In recent years, as the rate of deforestation in the Amazon has reached an all-time record high, a forceful question has entered environmental discourse: surely, the scale of this devastation can be characterised as being not just immoral but criminal in nature?

Fire and Deforestation in Porto Velho in the Amazon in Brazil. © Nilmar Lage / Greenpeace
Overflight images in Porto Velho, in the Amacro region, in an area of around 8,000 hectares of deforestation – the largest in 2022 – that burned for days. © Nilmar Lage / Greenpeace

It has long been our contention that international crimes are already being committed in the Brazilian Amazon; that these crimes fall within the framework of the Rome Statute of the International Criminal Court (ICC) and can and should be investigated and prosecuted at the ICC. The only thing stopping the criminals responsible from being held to account was the absence of a clear, coherent, and convincing legal case.

Today that changes. In a case (or “Communication”) filed by Greenpeace Brasil, Climate Counsel and Observatorio do Clima – with Greenpeace International joining as a supporting party – the ICC Prosecutor is asked to investigate whether the mass human rights abuses that have taken place in the Brazilian Amazon over the last 10 years constitute crimes against humanity. 

Activists demonstrate in front of the International Criminal Court © Marten  van Dijl / Greenpeace
Activists demonstrate in front of the International Criminal Court in The Hague to mark the filing of a case requesting the Prosecutor to investigate the crimes against environmental and human rights defenders in the Amazon. © Marten  van Dijl / Greenpeace

To support this case, powerful evidence is provided of a massive and widespread attack orchestrated by an organised network of politicians, civil servants, law enforcement officers, businessmen and other criminals against rural land users – including indigenous and traditional peoples and environmental defenders – in the Amazon Region. In an online platform designed by Interprt launched today alongside the Communication, testimonies of survivors, photographic evidence, 3D reconstructions of crime scenes, visualisations of data, analysis of satellite images, and deforestation data all point to the same conclusion: that the violence and abuse directed against rural land users and defenders in the Amazon constitute crimes against humanity.

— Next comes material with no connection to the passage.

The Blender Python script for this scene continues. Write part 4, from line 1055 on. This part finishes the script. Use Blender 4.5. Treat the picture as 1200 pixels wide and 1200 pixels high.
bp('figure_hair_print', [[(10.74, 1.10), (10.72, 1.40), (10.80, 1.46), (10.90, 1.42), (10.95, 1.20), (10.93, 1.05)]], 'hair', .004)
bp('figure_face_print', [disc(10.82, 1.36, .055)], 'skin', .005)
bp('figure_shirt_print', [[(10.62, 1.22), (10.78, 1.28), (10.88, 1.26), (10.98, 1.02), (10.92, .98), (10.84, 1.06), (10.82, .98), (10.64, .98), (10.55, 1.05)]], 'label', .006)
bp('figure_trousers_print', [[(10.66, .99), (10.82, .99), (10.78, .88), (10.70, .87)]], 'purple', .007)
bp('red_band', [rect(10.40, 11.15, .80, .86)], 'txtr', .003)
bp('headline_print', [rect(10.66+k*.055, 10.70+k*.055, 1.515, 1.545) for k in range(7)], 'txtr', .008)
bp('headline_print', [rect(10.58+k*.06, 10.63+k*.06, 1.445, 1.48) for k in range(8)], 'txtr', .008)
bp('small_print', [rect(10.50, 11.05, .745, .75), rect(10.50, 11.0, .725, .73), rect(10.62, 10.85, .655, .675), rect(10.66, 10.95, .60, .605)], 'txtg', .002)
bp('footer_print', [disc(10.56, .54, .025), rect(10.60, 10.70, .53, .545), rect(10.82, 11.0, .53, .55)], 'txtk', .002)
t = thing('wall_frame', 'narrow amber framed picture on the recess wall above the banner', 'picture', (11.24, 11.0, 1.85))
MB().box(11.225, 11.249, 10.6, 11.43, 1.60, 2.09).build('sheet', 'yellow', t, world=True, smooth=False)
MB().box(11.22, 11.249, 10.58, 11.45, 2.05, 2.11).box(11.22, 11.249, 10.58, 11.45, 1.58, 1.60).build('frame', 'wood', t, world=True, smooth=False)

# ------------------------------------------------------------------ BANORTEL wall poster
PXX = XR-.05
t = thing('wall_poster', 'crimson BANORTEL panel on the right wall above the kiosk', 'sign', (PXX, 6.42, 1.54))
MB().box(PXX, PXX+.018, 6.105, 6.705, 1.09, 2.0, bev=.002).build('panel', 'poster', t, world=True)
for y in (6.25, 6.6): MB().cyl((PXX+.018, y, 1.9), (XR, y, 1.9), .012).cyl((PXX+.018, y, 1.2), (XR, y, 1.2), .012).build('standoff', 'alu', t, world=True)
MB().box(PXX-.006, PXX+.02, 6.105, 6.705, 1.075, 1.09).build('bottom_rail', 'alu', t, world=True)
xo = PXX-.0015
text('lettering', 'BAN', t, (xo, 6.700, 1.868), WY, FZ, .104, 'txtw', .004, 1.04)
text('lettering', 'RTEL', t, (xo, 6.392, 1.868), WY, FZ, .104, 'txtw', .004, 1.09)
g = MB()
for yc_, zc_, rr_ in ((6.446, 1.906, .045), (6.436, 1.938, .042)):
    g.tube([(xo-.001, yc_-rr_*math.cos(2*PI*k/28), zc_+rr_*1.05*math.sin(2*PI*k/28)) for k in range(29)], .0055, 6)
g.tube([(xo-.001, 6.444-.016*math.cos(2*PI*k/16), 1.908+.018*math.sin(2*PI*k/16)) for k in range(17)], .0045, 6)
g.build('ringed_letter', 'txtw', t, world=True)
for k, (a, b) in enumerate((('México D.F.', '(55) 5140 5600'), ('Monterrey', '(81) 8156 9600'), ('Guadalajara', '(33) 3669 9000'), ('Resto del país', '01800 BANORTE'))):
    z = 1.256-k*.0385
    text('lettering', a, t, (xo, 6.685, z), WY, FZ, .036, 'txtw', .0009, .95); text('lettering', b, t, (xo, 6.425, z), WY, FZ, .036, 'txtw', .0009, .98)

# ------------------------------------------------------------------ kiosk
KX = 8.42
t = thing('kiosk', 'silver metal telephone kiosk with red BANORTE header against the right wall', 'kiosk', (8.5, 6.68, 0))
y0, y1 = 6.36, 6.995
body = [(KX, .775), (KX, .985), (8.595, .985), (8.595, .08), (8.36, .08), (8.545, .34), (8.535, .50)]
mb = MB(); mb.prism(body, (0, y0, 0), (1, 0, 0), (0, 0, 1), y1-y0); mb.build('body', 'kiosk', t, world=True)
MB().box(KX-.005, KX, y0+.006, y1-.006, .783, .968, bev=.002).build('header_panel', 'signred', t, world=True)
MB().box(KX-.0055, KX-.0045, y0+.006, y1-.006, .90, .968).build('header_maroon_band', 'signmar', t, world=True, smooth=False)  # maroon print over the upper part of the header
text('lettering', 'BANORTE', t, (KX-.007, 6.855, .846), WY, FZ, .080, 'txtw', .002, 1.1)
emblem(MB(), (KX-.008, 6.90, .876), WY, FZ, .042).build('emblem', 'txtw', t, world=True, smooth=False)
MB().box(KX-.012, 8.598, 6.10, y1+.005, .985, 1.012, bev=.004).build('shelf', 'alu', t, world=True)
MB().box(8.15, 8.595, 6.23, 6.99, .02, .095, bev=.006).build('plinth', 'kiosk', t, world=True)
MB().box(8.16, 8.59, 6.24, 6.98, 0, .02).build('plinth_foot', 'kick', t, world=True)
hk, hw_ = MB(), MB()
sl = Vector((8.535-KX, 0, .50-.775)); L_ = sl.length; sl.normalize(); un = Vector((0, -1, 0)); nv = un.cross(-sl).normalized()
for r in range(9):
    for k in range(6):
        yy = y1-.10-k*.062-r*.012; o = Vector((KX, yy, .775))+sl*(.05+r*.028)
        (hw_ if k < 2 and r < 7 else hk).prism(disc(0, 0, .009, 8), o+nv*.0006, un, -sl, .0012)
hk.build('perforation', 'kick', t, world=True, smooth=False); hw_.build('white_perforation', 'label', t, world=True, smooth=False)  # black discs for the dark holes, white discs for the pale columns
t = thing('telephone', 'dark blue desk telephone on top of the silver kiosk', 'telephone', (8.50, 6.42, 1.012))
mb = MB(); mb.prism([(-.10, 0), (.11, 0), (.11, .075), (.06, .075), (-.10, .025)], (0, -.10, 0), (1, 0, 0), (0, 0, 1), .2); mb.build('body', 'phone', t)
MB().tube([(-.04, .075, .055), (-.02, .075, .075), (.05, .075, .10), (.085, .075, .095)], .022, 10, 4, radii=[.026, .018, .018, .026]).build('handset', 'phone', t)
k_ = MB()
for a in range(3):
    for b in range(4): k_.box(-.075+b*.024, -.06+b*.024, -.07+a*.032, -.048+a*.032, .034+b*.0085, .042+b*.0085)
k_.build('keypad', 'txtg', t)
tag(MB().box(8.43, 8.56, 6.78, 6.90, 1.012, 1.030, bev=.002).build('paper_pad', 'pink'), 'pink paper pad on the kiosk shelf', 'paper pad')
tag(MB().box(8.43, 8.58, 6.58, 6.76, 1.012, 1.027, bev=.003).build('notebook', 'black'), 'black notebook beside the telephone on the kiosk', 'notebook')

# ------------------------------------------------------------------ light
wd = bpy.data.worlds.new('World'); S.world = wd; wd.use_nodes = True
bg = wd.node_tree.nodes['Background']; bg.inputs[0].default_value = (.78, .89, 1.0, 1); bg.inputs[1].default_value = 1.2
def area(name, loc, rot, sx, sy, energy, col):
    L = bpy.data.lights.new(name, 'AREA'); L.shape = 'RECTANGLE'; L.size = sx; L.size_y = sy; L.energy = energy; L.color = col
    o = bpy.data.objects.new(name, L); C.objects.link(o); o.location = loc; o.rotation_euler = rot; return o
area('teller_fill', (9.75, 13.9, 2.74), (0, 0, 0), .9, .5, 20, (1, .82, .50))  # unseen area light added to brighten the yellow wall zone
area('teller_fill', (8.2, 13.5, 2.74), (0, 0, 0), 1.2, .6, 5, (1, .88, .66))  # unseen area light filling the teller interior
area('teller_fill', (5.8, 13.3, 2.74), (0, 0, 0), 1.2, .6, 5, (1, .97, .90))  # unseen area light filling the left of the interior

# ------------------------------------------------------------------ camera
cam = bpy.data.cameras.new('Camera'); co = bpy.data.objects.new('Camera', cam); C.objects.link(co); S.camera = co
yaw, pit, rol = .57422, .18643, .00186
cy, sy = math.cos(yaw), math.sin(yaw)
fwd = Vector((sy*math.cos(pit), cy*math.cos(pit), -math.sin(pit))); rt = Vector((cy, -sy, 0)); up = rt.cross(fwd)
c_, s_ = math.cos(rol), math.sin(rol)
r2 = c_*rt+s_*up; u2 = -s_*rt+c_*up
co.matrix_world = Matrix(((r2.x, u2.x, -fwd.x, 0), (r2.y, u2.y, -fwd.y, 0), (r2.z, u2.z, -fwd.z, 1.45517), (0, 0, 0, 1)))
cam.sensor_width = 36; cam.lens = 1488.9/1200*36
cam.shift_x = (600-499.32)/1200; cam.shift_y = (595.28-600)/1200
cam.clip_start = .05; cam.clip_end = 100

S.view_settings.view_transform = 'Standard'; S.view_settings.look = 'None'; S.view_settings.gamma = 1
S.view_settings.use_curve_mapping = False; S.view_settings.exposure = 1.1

The platform provides evidence of over 12,000 land or water-related conflicts in the Brazilian Amazon over the past 10 years, resulting in 430 murders, 554 attempted murders, 2290 death threats, 87 cases of torture, and over 100,000 expulsions or evictions. The Communication argues that such crimes were committed in pursuit of the same underlying policy: to facilitate the dispossession of land, the illegal exploitation of natural resources, and the destruction of the environment.

We are aware that we face an uphill struggle to pursue full accountability at the ICC, not least because its resources are overstretched as a result of the ongoing war in Ukraine and the many other crimes against humanity it is called on to investigate.

But there has never been a more urgent time to demonstrate its commitment to equal justice for the Global South and there has never been a better case to signal to those responsible for environmental destruction that the age of impunity is over.

The implications of this case extend beyond those directly involved in these crimes, however. The network of criminals exposed in the Communication are propped up by an assortment of bankers, investors, and multinational companies who have aided, assisted, or otherwise enabled the crimes in question to take place. These financial and corporate actors, particularly in the capitals of the Global North, should consider themselves on notice that they may be investigated for aiding and abetting crimes against humanity.

For the sake of accountability, for the sake of our planet, and for the sake of the communities and individuals reliant on the Amazon rainforest to sustain their way of life, we therefore call on the ICC Prosecutor to investigate these international crimes and the criminals responsible.